URL: “http://www.the-publishing-url/the-page.html”

Pingback excerpt:

[…] this is where you see a snippet of the other site’s content[…]

Because it’s automated, this is not the easiest type of message to understand at first.

A pingback message is simply a notice to you every time a link to your content is published ‘out there’.

This is good to know when people are publishing or linking back to your stuff.

Now, your next step is to decide what to do with the pingback notice.

Your choices are:

  1. Spam it;
  2. Approve it;
  3. Trash it

To decide, follow the link back to where your piece appears on the other website. Here’s what to check for

Does the other article look like an original, well-written piece you and your readers would respect? – Approve it. This shows your reader the other site that is linking to you. You are building relationships with well-regarded people in your niche. Good for you.

Is the article from a competitor and you’ve decided not to show pings that take your readers to your competition? – Trash it.
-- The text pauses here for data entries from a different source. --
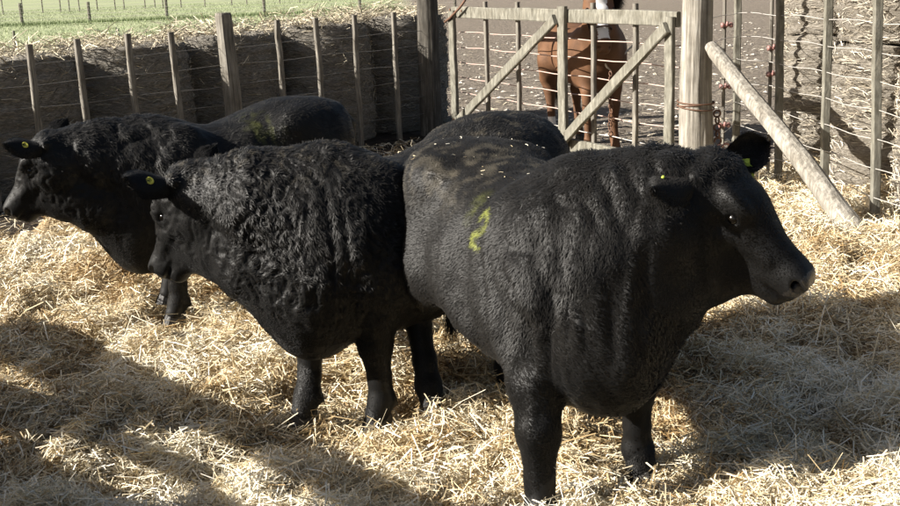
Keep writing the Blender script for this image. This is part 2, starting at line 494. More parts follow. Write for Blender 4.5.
# ------------------------------------------------------------------ round bales
def bale(cx, cy, z0, r, h, label, group, seed, ns=2600, top_straw=700, name='round_bale', pale=False):
    root = empty(name, (cx, cy, z0)); tag(root, label, 'hay bale', group)
    nu, nv = 96, 40
    u = np.linspace(0, 2 * np.pi, nu, endpoint=False)
    prof = []
    for v in np.linspace(0, 1, nv): prof.append((1 - .06 * (abs(v - .5) * 2) ** 6, v * h))
    for q in (.97, .9, .75, .5, .25, .02): prof.append((q * .95, h + .03 * (1 - q)))
    rows = []
    for k, (rr, z) in enumerate(prof):
        x = np.cos(u) * r * rr; y = np.sin(u) * r * rr; zz = np.full(nu, z)
        d = (.055 if pale else .03) * vnoise3(x * 3 + seed, y * 3, zz * 3, seed) + .016 * vnoise3(x * 5, y * 5, zz * 26 + seed, seed + 1) + .014 * vnoise3(x * 14, y * 14, zz * 30, seed + 2)
        if k < nv:
            d = d + (.024 if pale else .010) * np.sin(zz * 2 * np.pi / .115 + vnoise3(x * 2, y * 2, zz, seed + 7) * 2)
            rows.append(np.stack([x * (1 + d / r), y * (1 + d / r), zz + .01 * vnoise3(x * 4, y * 4, zz * 4, seed + 3)], 1))
        else:
            rows.append(np.stack([x, y, zz + d * 1.2], 1))
    V = np.concatenate(rows); m = len(prof)
    k, i = np.meshgrid(np.arange(m - 1), np.arange(nu), indexing='ij')
    a = (k * nu + i).ravel(); b = (k * nu + (i + 1) % nu).ravel()
    F = np.stack([a, b, b + nu, a + nu], 1)
    link_mesh('bale_core', np_mesh('bale_core', V, F), M_bale2 if pale else M_bale, root)
    rng = np.random.default_rng(seed)
    # loose ends sticking out of the sides, mostly lying round the bale
    n = ns; th = rng.uniform(0, 2 * np.pi, n); z = rng.uniform(0, h, n)
    rad = r * (1 - .06 * (np.abs(z / h - .5) * 2) ** 6) + rng.uniform(0, .03, n)
    P = np.stack([np.cos(th) * rad, np.sin(th) * rad, z], 1)
    V1, F1, t1 = strands(P, th + np.pi / 2 + rng.normal(0, .25, n), rng.normal(0, .35, n), rng.uniform(.05, .16, n), rng.uniform(.004, .008, n), rng.uniform(.02, .2, n), np.clip(rng.normal(.55, .22, n), 0, 1), rng)
    n = top_straw
    if n:
        th = rng.uniform(0, 2 * np.pi, n); q = np.sqrt(rng.random(n)) * 1.03
        P = np.stack([np.cos(th) * q * r, np.sin(th) * q * r, h + .02 + rng.random(n) ** 2 * .10 * (1.2 + vnoise2(np.cos(th) * q * 3 + seed, np.sin(th) * q * 3, seed))], 1)
        V2, F2, t2 = strands(P, rng.uniform(0, 6.28, n), rng.normal(.1, .4, n), rng.uniform(.08, .24, n), rng.uniform(.005, .010, n), rng.uniform(.02, .25, n), np.clip(rng.normal(.85, .2, n), 0, 1), rng)
        V1, F1, t1 = np.concatenate([V1, V2]), np.concatenate([F1, F2 + len(V1)]), np.concatenate([t1, t2])
    me = np_mesh('loose_ends', V1, F1, False); set_attr(me, 'tone', t1)
    o = link_mesh('loose_ends', me, M_hay2 if pale else M_hay, root); tag(o, kind='stuff')
    return root

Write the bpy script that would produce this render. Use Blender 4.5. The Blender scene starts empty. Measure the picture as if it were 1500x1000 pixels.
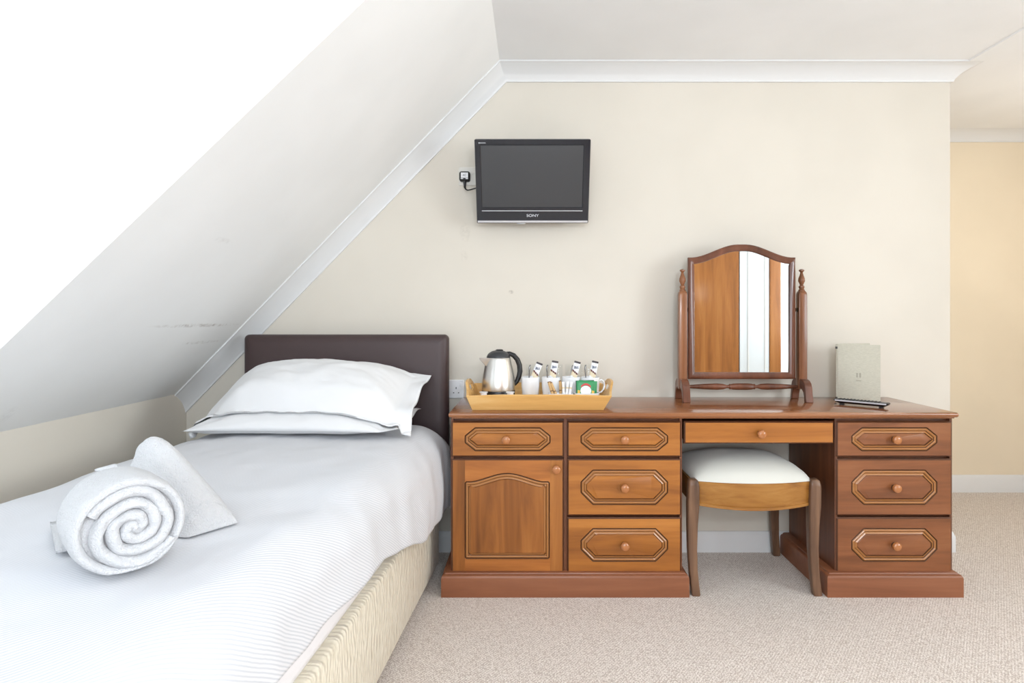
import bpy, bmesh, math, random
from mathutils import Vector, Matrix, noise
random.seed(7)
PI = math.pi
R = math.radians
S = bpy.context.scene
COL = S.collection

# ------------------------------------------------------------------ helpers
def lin(c):
    return tuple((v/12.92 if v <= 0.04045 else ((v+0.055)/1.055)**2.4) for v in [x/255 for x in c])

def tag(o, label=None, cat=None, group=None, kind=None):
    if label: o['label'] = label
    if cat: o['category'] = cat
    if group: o['group'] = group
    if kind: o['kind'] = kind
    return o

def thing(name, label, cat, loc=(0, 0, 0), rot=(0, 0, 0), group=None):
    o = bpy.data.objects.new(name, None)
    o.empty_display_size = 0.05
    COL.objects.link(o)
    o.location = loc
    o.rotation_euler = rot
    return tag(o, label, cat, group)

def wloc(o):
    v = Vector((0, 0, 0))
    while o is not None:
        v += o.location
        o = o.parent
    return v

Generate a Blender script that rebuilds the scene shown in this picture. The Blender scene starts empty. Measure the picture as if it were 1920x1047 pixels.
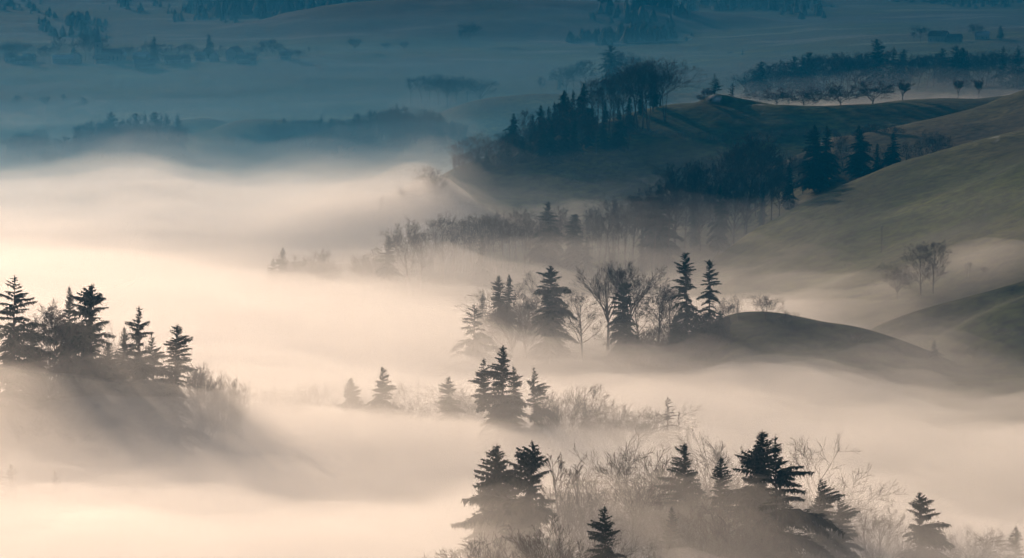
import bpy, math, random
import numpy as np
from mathutils import Vector

R = math.radians
scene = bpy.context.scene
col = scene.collection

# ------------------------------------------------------------------ camera
FPX = 6000.0                      # focal length in pixels of a 1920 wide frame
HOR = -100.0                      # pixel row of the level line (above the frame)
PITCH = math.atan((523.5 - HOR) / FPX)
cam_d = bpy.data.cameras.new("camera")
cam_d.sensor_width = 36.0
cam_d.lens = FPX / 1920 * 36.0
cam_d.clip_start = 1.0
cam_d.clip_end = 30000.0
cam = bpy.data.objects.new("camera", cam_d)
col.objects.link(cam)
cam.location = (0, 0, 0)
cam.rotation_euler = (math.pi / 2 - PITCH, 0, 0)
scene.camera = cam

# ------------------------------------------------------------------ sky, sun, exposure
SUN_AZ = -25.0                    # degrees from the view direction, minus = left
SUN_EL = 12.0
world = bpy.data.worlds.new("World")
scene.world = world
world.use_nodes = True
wn = world.node_tree.nodes
bg = wn["Background"]
sky = wn.new("ShaderNodeTexSky")
sky.sky_type = 'NISHITA'
sky.sun_disc = False
sky.sun_elevation = R(SUN_EL)
sky.sun_rotation = R(SUN_AZ)
sky.altitude = 700
world.node_tree.links.new(sky.outputs[0], bg.inputs[0])
bg.inputs[1].default_value = 0.06

sun_d = bpy.data.lights.new("sun", 'SUN')
sun_d.energy = 3.8
sun_d.angle = R(0.5)
sun_d.color = (1.0, 0.715, 0.50)
sun = bpy.data.objects.new("sun", sun_d)
col.objects.link(sun)
to_sun = Vector((math.sin(R(SUN_AZ)) * math.cos(R(SUN_EL)),
                 math.cos(R(SUN_AZ)) * math.cos(R(SUN_EL)), math.sin(R(SUN_EL))))
sun.rotation_euler = to_sun.to_track_quat('Z', 'Y').to_euler()
sun.location = to_sun * 500

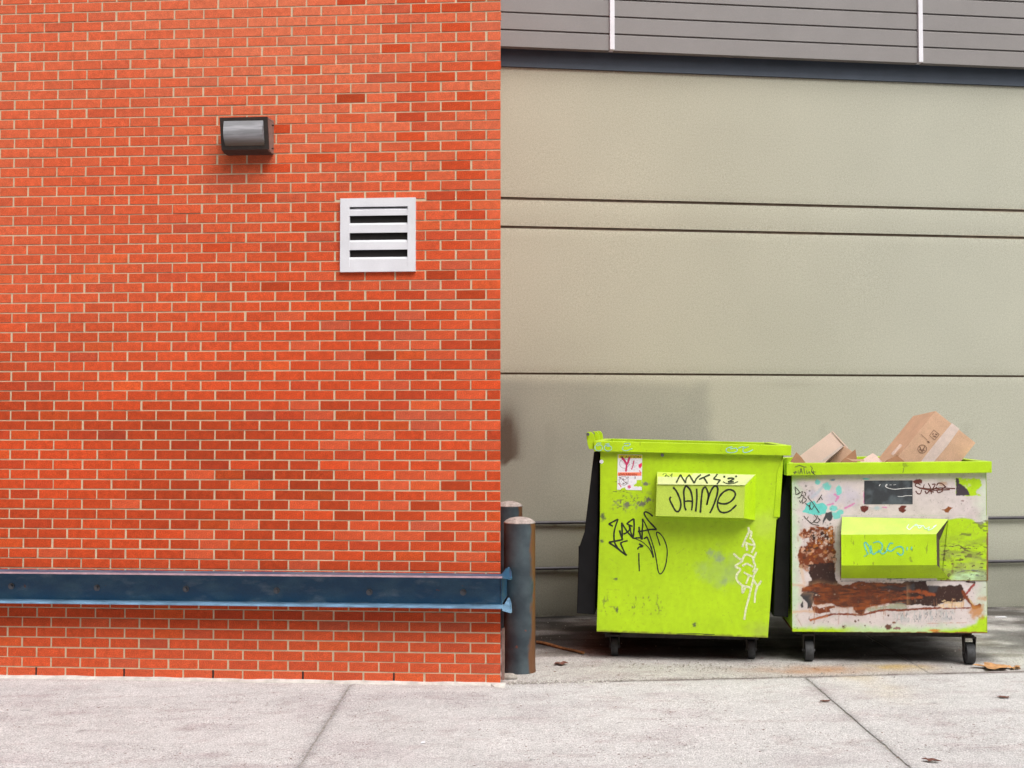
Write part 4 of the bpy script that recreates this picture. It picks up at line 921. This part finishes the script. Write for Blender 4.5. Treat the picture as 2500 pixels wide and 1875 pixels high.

Is the ping from a site that looks like a fake blog (flog) or a spam blog (splog) with automated-looking content and little sign of human involvement?

– Trash it.

Is the ping from a spammy looking site? Spam it – you don’t want such sites linking to yours. Marking it as spam can trigger your software to block future ping requests from this site.

If, after reading this, you still don’t understand what the ping is all about, don’t worry. When you see the word ‘ping’ think ‘link’. Do you want to link back to the person linking to you? Approve those, and you can safely ignore everything else.